__Exercise requirements__. Repeat everything from the first line of the listing below through the line that contains "SC.view_settings.exposure = 0;", exactly. Leave out pictures.
** BEGIN Material for this task **
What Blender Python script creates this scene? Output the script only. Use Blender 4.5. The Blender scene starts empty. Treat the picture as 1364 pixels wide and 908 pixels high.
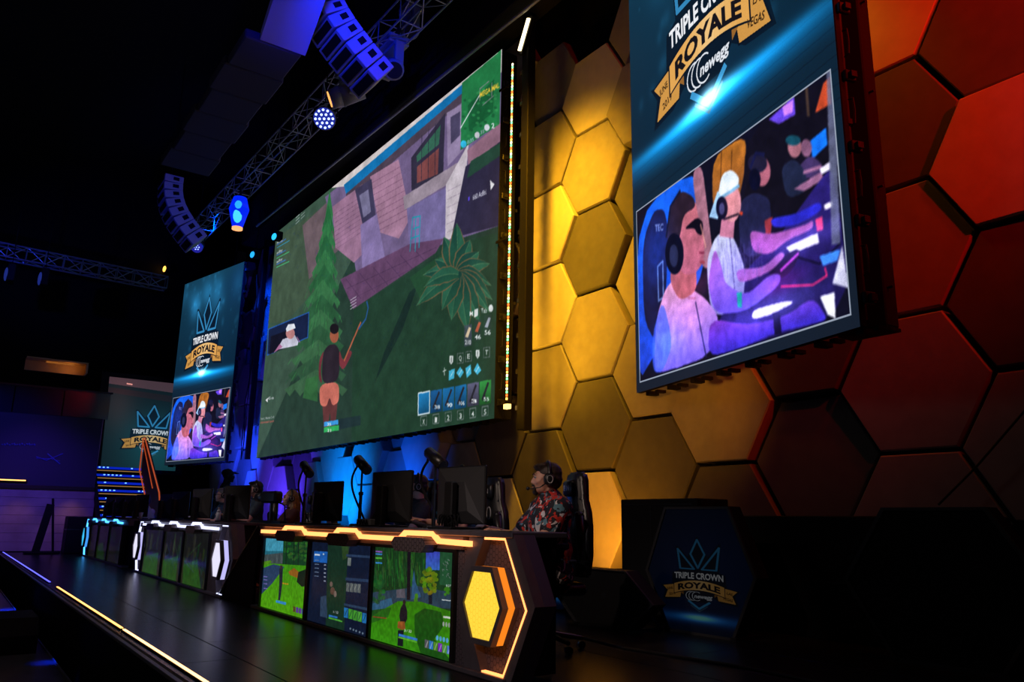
import bpy, bmesh, math, random
import numpy as np
from mathutils import Vector, Matrix
random.seed(7)
C = bpy.context.scene.collection
SC = bpy.context.scene
PI = math.pi

# ------------------------------------------------------------------ camera, world, lights, exposure
YAW, PITCH, ROLL, FPX = 0.61519, 0.22654, 0.01647, 1043.85
_f = Vector((-math.cos(YAW)*math.cos(PITCH), math.sin(YAW)*math.cos(PITCH), math.sin(PITCH)))
_r = _f.cross(Vector((0, 0, 1))).normalized(); _u = _r.cross(_f)
RGT = _r*math.cos(ROLL)+_u*math.sin(ROLL); UPV = -_r*math.sin(ROLL)+_u*math.cos(ROLL)
CAMP = Vector((0, 0, 1.0))
cd = bpy.data.cameras.new('camera'); cam = bpy.data.objects.new('camera', cd); C.objects.link(cam)
cd.sensor_width = 36; cd.lens = FPX/1364*36; cd.clip_end = 200; cd.clip_start = .05
cam.matrix_world = Matrix((RGT, UPV, -_f)).transposed().to_4x4(); cam.location = CAMP
SC.camera = cam

w = bpy.data.worlds.new('world'); SC.world = w; w.use_nodes = True
w.node_tree.nodes['Background'].inputs[0].default_value = (.35, .4, .9, 1)
w.node_tree.nodes['Background'].inputs[1].default_value = .0012
SC.view_settings.view_transform = 'Standard'; SC.view_settings.look = 'None'
SC.view_settings.exposure = 0; SC.view_settings.gamma = 1; SC.view_settings.use_curve_mapping = False

def aim(o, tgt):
    o.rotation_euler = (Vector(tgt)-o.location).to_track_quat('-Z', 'Y').to_euler()
def at_(px, py, Z=-.42):
    d = _f+RGT*((px-682)/FPX)+UPV*((454-py)/FPX); return CAMP+d*((Z-CAMP.z)/d.z)
def area(name, loc, tgt, e, col, sx, sy):
    l = bpy.data.lights.new(name, 'AREA'); l.shape = 'RECTANGLE'; l.size = sx; l.size_y = sy; l.energy = e; l.color = col
    o = bpy.data.objects.new(name, l); C.objects.link(o); o.location = loc; aim(o, tgt); return o
def spot(name, loc, tgt, e, col, ang, blend=.8, rad=.08):
    l = bpy.data.lights.new(name, 'SPOT'); l.energy = e; l.color = col; l.spot_size = math.radians(ang); l.spot_blend = blend; l.shadow_soft_size = rad
    o = bpy.data.objects.new(name, l); C.objects.link(o); o.location = loc; aim(o, tgt); return o
YEL = (1, .44, .012); ORA = (1, .34, .015); RED = (1, .004, .002); BLU = (.0, .1, 1); AZU = (0, .22, 1); VIO = (.08, .03, 1)
# wall washers (unseen colour floods set before the panel wall to tint it)
spot('yellow_flood_high', (-8.0, 4.6, 8.6), (-9.0, 7.4, 5.0), 3200, YEL, 54, 1, .5)
spot('yellow_flood_mid', (-9.3, 5.4, 2.2), (-8.9, 7.4, 4.4), 520, YEL, 80, 1, .5)
spot('yellow_flood_low', (-7.4, 6.2, .15), (-8.0, 7.4, 1.6), 160, ORA, 105, 1)
spot('amber_flood_low', (-5.2, 5.0, 2.3), (-7.2, 7.4, 2.6), 110, ORA, 80, 1)
spot('amber_flood_mid', (-5.6, 6.95, 4.6), (-7.0, 7.4, 2.9), 22, YEL, 140, 1)
spot('red_flood_side', (1.6, 5.4, 6.0), (-2.4, 7.4, 5.2), 900, RED, 62, 1)
spot('red_flood_back', (-.9, 6.3, 7.6), (-3.4, 7.4, 6.4), 260, (1, .02, .003), 110, 1)
spot('amber_flood_side', (-4.5, 6.6, 7.2), (-4.2, 7.4, 5.0), 34, ORA, 100, 1)
spot('blue_flood_a', (-15.8, 5.6, .9), (-16.2, 7.4, 1.9), 620, AZU, 95, 1)
spot('blue_flood_b', (-13.4, 5.8, .9), (-13.5, 7.4, 1.7), 220, BLU, 85, 1)
spot('violet_flood', (-19.6, 5.5, .8), (-20.6, 7.4, 2.2), 420, VIO, 110, 1)
spot('blue_flood_gap', (-22.0, 5.0, 9.6), (-24.4, 7.3, 5.4), 2600, (0, .06, 1), 60, 1)
spot('blue_flood_gap_low', (-22.6, 5.4, 1.2), (-24.0, 7.3, 3.4), 700, (.01, .05, 1), 80, 1)
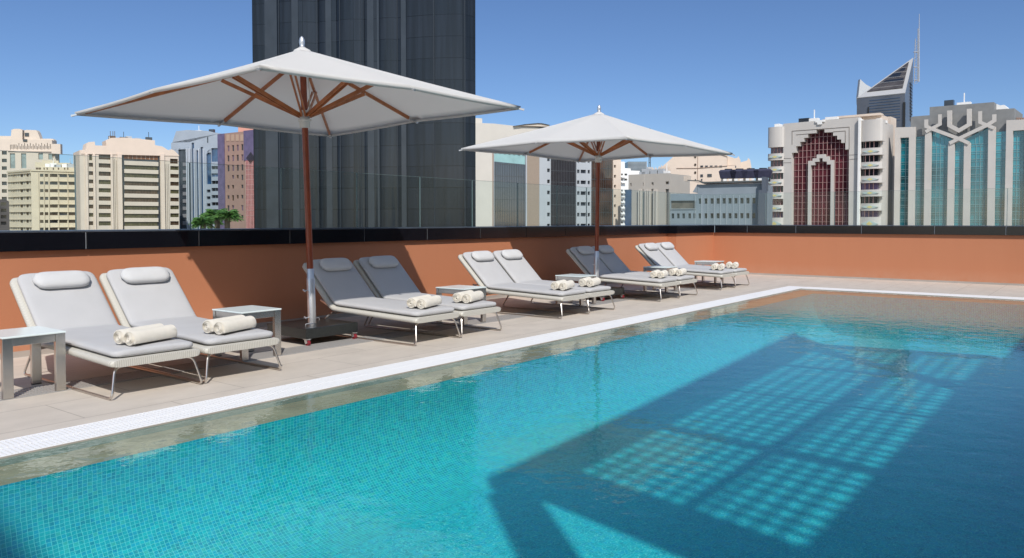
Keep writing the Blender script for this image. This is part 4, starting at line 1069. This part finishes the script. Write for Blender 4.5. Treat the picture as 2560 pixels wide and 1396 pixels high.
F.box(mb, lo[0], lo[1], STREET, z11(655, 700)[1]-.1, -14, -.5); F.box(mb, hi[0], hi[1], STREET, z11(512, 600)[1]-.1, -14, -.5); pp_(F, mb, q7, [(1215,640),(1290,515),(1291,650)], -10, 0)
P(mb, 'wall', bg_, B); bwin(F, B, hl+hh, [mat('dim_teal_pane', (.035, .055, .065), .15, var=.4)], 'window', .4); bwin(F, B, [rb], [mat('brownish_blind', (.16, .14, .11), .6, var=.5, vscale=.6)], 'ribbon_window', .4, 4, bg_)
mb = MB(); pp_(F, mb, q7, [(1140,458),(1320,470),(1380,505),(2330,478),(2335,455),(1400,478),(1330,455),(1150,448)], -12, .8); P(mb, 'roof_edge', g_slate, B)
mb = MB()
for i in range(11): x = 1250+i*100; F.box(mb, *rs(F, q7, x, 690, x+8, 3000), 0, .12)
F.box(mb, *rs(F, q7, 860, 903, 1270, 912), 0, .2)
P(mb, 'pipes', mat('pale_blue_pipe', (.33, .37, .40), .6), B)
mb = MB(); F.box(mb, *rs(F, q7, 2275, 610, 2392, 3000), .001, 2.2); F.box(mb, *rs(F, q7, 2330, 405, 2392, 612), -3, 2); P(mb, 'end_bay', mat('dark_blue_render', (.07, .085, .11), .8), B)
navy = mat('navy_unit_panel', (.035, .035, .07), .5, var=.3, vscale=1.)
def unit():
    r = empty('cooling_unit', (0, 0, 0)); mb = MB()
    mb.loft([[(-1.75, -1.2, .9), (1.75, -1.2, .9), (1.75, 1.2, .9), (-1.75, 1.2, .9)], [(-2.1, -1.5, 2.5), (2.1, -1.5, 2.5), (2.1, 1.5, 2.5), (-2.1, 1.5, 2.5)], [(-1.7, -1.2, 2.9), (1.7, -1.2, 2.9), (1.7, 1.2, 2.9), (-1.7, 1.2, 2.9)]]); mb.build('casing', navy, r)
    for sx in (-1, 1):
        for sy in (-1, 1): MB().box((sx*1.5-.1, sy*1.0-.1, 0), (sx*1.5+.1, sy*1.0+.1, .9)).build('leg', g_slate, r)
    MB().box((-1.0, -1.45, .25), (-.2, -.9, .75)).box((.3, -1.4, .3), (1.0, -.9, .7)).build('motor', whi, r)
    MB().lathe([(.9, 0), (.95, .3), (.8, .3)], (0, 0, 2.85), 16).build('fan_ring', g_slate, r)
    return r
U0 = unit(); zr = F.hit(*q7(1800, 470))[1]+.05
for i, (x, nm) in enumerate(((1725, 'leftmost'), (1905, 'second from left'), (2090, 'third from left'), (2290, 'rightmost'))):
    o = U0 if i == 0 else copy_tree(U0); a, _ = F.hit(*q7(x, 470)); o.location = F.W(a, zr, -5); o.rotation_euler.z = math.atan2(F.t[1], F.t[0])
    o.scale = (.88, .9, .92)
    tag(o, 'dark navy rooftop cooling unit on the low blue grey building, %s of four' % nm, 'cooling unit', 'rooftop cooling units')

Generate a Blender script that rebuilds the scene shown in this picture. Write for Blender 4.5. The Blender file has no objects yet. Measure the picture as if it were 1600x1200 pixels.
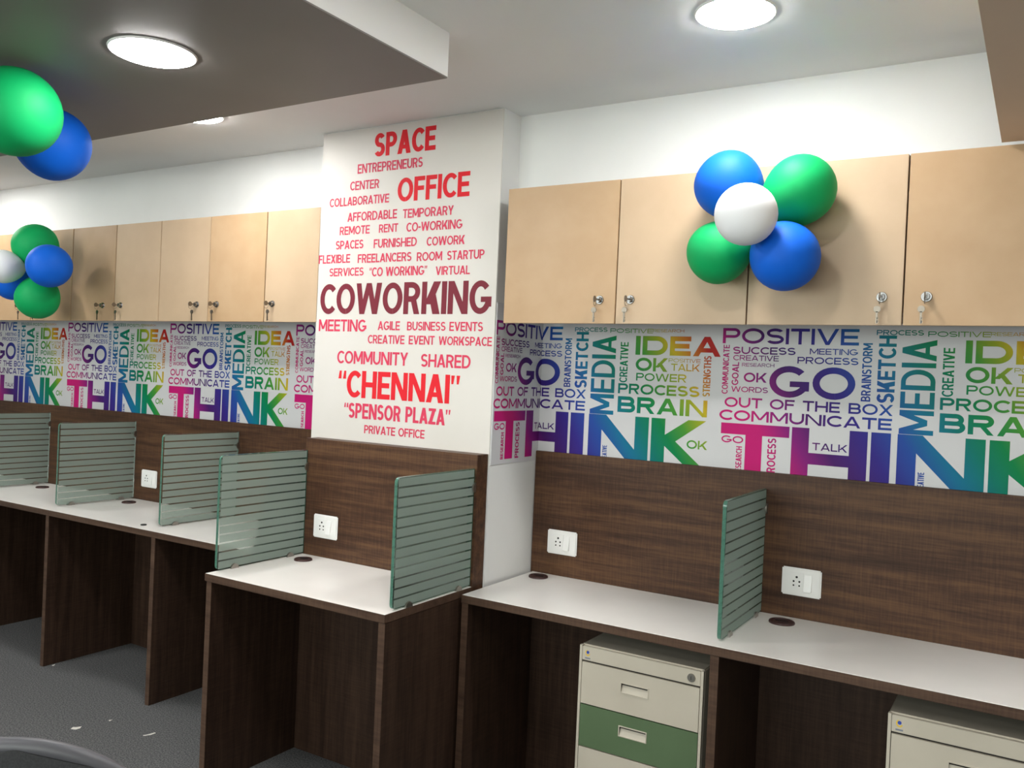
import bpy, bmesh, math, random
from mathutils import Vector, Matrix
random.seed(4)
scene = bpy.context.scene
COL = scene.collection

# ------------------------------------------------------------------ camera
YAW, PITCH, ROLL = 0.5502, -0.0078, 0.0442
fwd = Vector((-math.sin(YAW)*math.cos(PITCH), math.cos(YAW)*math.cos(PITCH), math.sin(PITCH)))
r0 = Vector((math.cos(YAW), math.sin(YAW), 0)); u0 = r0.cross(fwd)
rgt = math.cos(ROLL)*r0 + math.sin(ROLL)*u0
up = -math.sin(ROLL)*r0 + math.cos(ROLL)*u0
cam_d = bpy.data.cameras.new('camera'); cam = bpy.data.objects.new('camera', cam_d); COL.objects.link(cam)
m = Matrix((rgt, up, -fwd)).transposed().to_4x4(); m.translation = (0, -2.8918, 1.4792)
cam.matrix_world = m
cam_d.sensor_width = 36; cam_d.lens = 36*1359.5/1600; cam_d.clip_start = 0.02
scene.camera = cam

# ------------------------------------------------------------------ world, exposure
w = bpy.data.worlds.new('world'); scene.world = w; w.use_nodes = True
w.node_tree.nodes['Background'].inputs[0].default_value = (0.8, 0.85, 0.9, 1)
w.node_tree.nodes['Background'].inputs[1].default_value = 0.05
vs = scene.view_settings
vs.view_transform = 'Standard'; vs.look = 'None'; vs.gamma = 1; vs.use_curve_mapping = False
vs.exposure = 0.18
LIGHT_STRENGTH = 95.0        # emission of the round ceiling downlights
# added fill light at made-up windows in the unseen wall behind the viewer
ADDED_WIN = [(-5.2, -3.4), (-2.9, -1.1), (-.6, 1.2)]; WZ0, WZ1, YWIN = .95, 2.2, -6.0
for wa, wb in ADDED_WIN:
    ld = bpy.data.lights.new('added_daylight', 'AREA'); ld.shape = 'RECTANGLE'; ld.size = wb-wa; ld.size_y = WZ1-WZ0; ld.energy = 62; ld.color = (1.0, .985, .965)
    lo = bpy.data.objects.new('added_daylight', ld); COL.objects.link(lo); lo.location = ((wa+wb)/2, YWIN-.12, (WZ0+WZ1)/2); lo.rotation_euler = (math.radians(90), 0, 0)

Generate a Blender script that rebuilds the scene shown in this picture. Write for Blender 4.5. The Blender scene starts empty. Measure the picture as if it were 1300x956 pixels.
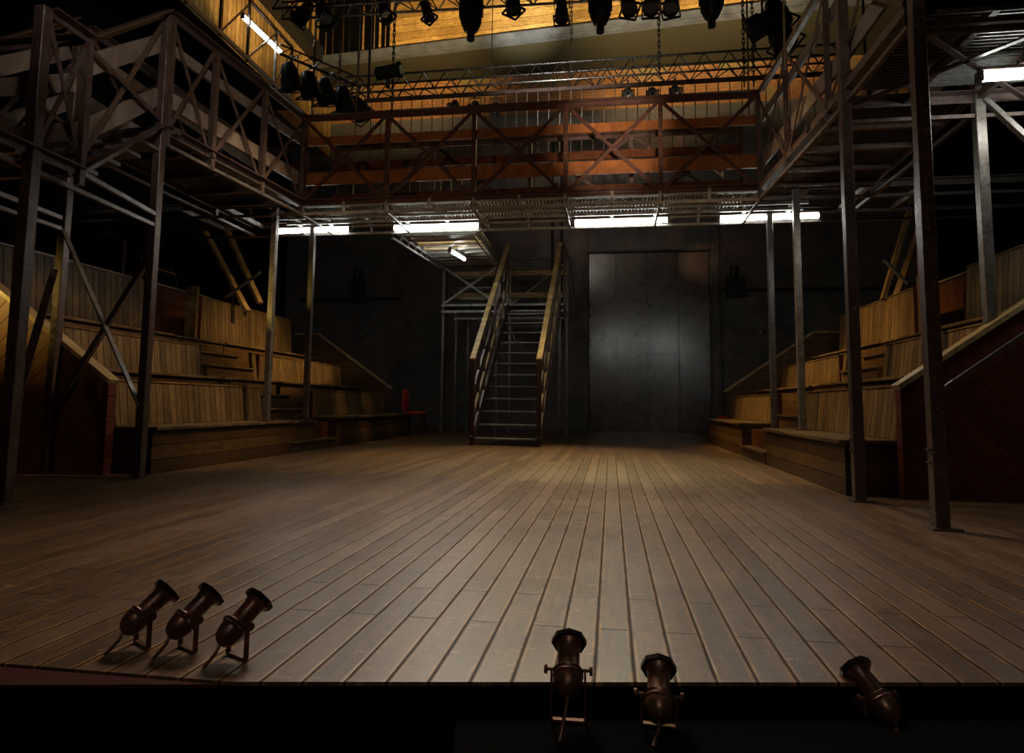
import bpy, bmesh, math, random
from mathutils import Vector, Matrix
random.seed(7)
S = 1.25                       # plan units to metres
scene = bpy.context.scene
col = scene.collection
V = Vector

# ---------------------------------------------------------------- camera
YAW, PITCH, ROLL, FPX = .149156, .0942121, .0119009, 839.87
CH = .55
def cam_rot():
    ca, sa = math.cos(YAW), math.sin(YAW); cb, sb = math.cos(PITCH), math.sin(PITCH); cc, sc = math.cos(ROLL), math.sin(ROLL)
    M = Matrix(((1,0,0),(0,0,-1),(0,1,0)))
    Ry = Matrix(((ca,sa,0),(-sa,ca,0),(0,0,1)))
    Rp = Matrix(((1,0,0),(0,cb,sb),(0,-sb,cb)))
    Rr = Matrix(((cc,-sc,0),(sc,cc,0),(0,0,1)))
    return Rr @ M @ Rp @ Ry
R = cam_rot()
cd = bpy.data.cameras.new('camera'); cam = bpy.data.objects.new('camera', cd); col.objects.link(cam)
cd.sensor_width = 36; cd.lens = FPX/1300*36; cd.shift_y = -44.5/1300; cd.clip_start = .02; cd.clip_end = 200
cam.matrix_world = Matrix.Translation((0,0,CH*S)) @ (Matrix(((1,0,0),(0,-1,0),(0,0,-1))) @ R).transposed().to_4x4()
scene.camera = cam
def hit(ax, val, px, py):      # a point of the surveyed photograph on the plane axis=val (plan units)
    d = R.transposed() @ V(((px-650)/FPX, (py-433.5)/FPX, 1.0))
    c = V((0,0,CH)); return c + d*((val-c[ax])/d[ax])
def ZP(px, py, z): return hit(2, z, px, py)
def YP(px, py, y): return hit(1, y, px, py)
def XP(px, py, x): return hit(0, x, px, py)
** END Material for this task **
__Solved exercise__.
What Blender Python script creates this scene? Output the script only. Use Blender 4.5. The Blender scene starts empty. Treat the picture as 1364 pixels wide and 908 pixels high.
import bpy, bmesh, math, random
import numpy as np
from mathutils import Vector, Matrix
random.seed(7)
C = bpy.context.scene.collection
SC = bpy.context.scene
PI = math.pi

# ------------------------------------------------------------------ camera, world, lights, exposure
YAW, PITCH, ROLL, FPX = 0.61519, 0.22654, 0.01647, 1043.85
_f = Vector((-math.cos(YAW)*math.cos(PITCH), math.sin(YAW)*math.cos(PITCH), math.sin(PITCH)))
_r = _f.cross(Vector((0, 0, 1))).normalized(); _u = _r.cross(_f)
RGT = _r*math.cos(ROLL)+_u*math.sin(ROLL); UPV = -_r*math.sin(ROLL)+_u*math.cos(ROLL)
CAMP = Vector((0, 0, 1.0))
cd = bpy.data.cameras.new('camera'); cam = bpy.data.objects.new('camera', cd); C.objects.link(cam)
cd.sensor_width = 36; cd.lens = FPX/1364*36; cd.clip_end = 200; cd.clip_start = .05
cam.matrix_world = Matrix((RGT, UPV, -_f)).transposed().to_4x4(); cam.location = CAMP
SC.camera = cam

w = bpy.data.worlds.new('world'); SC.world = w; w.use_nodes = True
w.node_tree.nodes['Background'].inputs[0].default_value = (.35, .4, .9, 1)
w.node_tree.nodes['Background'].inputs[1].default_value = .0012
SC.view_settings.view_transform = 'Standard'; SC.view_settings.look = 'None'
SC.view_settings.exposure = 0; SC.view_settings.gamma = 1; SC.view_settings.use_curve_mapping = False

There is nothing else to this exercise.